Cypress' alleged conduct should go to trial because, if true, it "is the type that antitrust laws were intended to prevent," U.S. Judge Edward Davila of San Jose, Calif., wrote.

In 1999, Cypress teamed up with two of its competitors, Micron Technology Inc. and Integrated Device Technology Inc., in the business of manufacturing memory chips known as static random access memory (SRAM).

The companies formed a consortium meant to "develop standards for higher performance networking SRAM products outside of the open and public standard-setting organizations to obtain a competitive advantage over other competitors," according to the Northern District of California. "The consortium members shared information and combined their market power to define and promote a family of SRAMs that would address the new market standard."

The consortium excluded many competitors including GSI Technology, which requested membership in 1999, 2003, 2004, 2008 and 2011.

GSI said the exclusion allowed the evolving consortium membership to lock in customers and prevent other companies from entering the SRAM market.

"As a direct result of the consortium's exclusionary combination from 1999 to and including the present date, the consortium collectively designed, developed, manufactured and introduced generations of its QDR and DDR SRAM and several enhanced product family devices in the market free of any timely and effective competition from any other networking SRAM vendors," according to the court's summary of the complaint. "With each new product released, the consortium delayed the public release of its data sheets inflicting independent and accumulating injury on plaintiff and other SRAM competitors outside the consortium."

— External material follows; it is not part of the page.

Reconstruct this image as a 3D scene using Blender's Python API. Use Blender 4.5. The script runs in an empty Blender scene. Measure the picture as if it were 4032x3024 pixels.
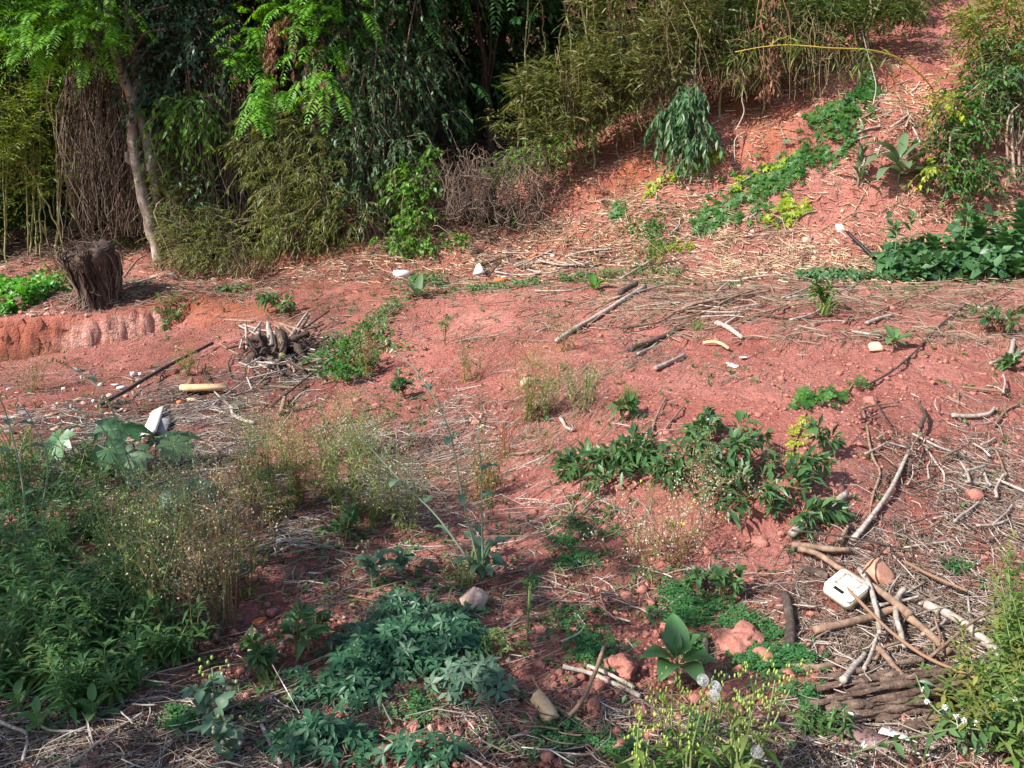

The court found that GSI's complaint adequately shows the two components necessary to support a claim of unreasonable restraint under the Sherman Antitrust Act: that Cypress had market power and that its conduct harmed competition within that market.

"The facts pleaded in this case illustrate the existence of a relevant market and that the defendant has power within that market," Davila wrote.

In this particular case, the complaint "provides an outline of the injury to competition by describing the harmful effects the consortium's horizontal agreement has on outside competitors," he added.

GSI says several SRAM vendors were forced out of the market because their inability to participate in the development of product standards affected their ability to make a timely entry into the market.

The exclusion let Cypress and other consortium members lock in customers, including Cisco Systems Inc., one of the largest network-equipment manufacturing companies in the world.

GSI seeks relief under the Business and Professions Code and the Cartwright Act, a California antitrust law modeled after the federal Sherman Act.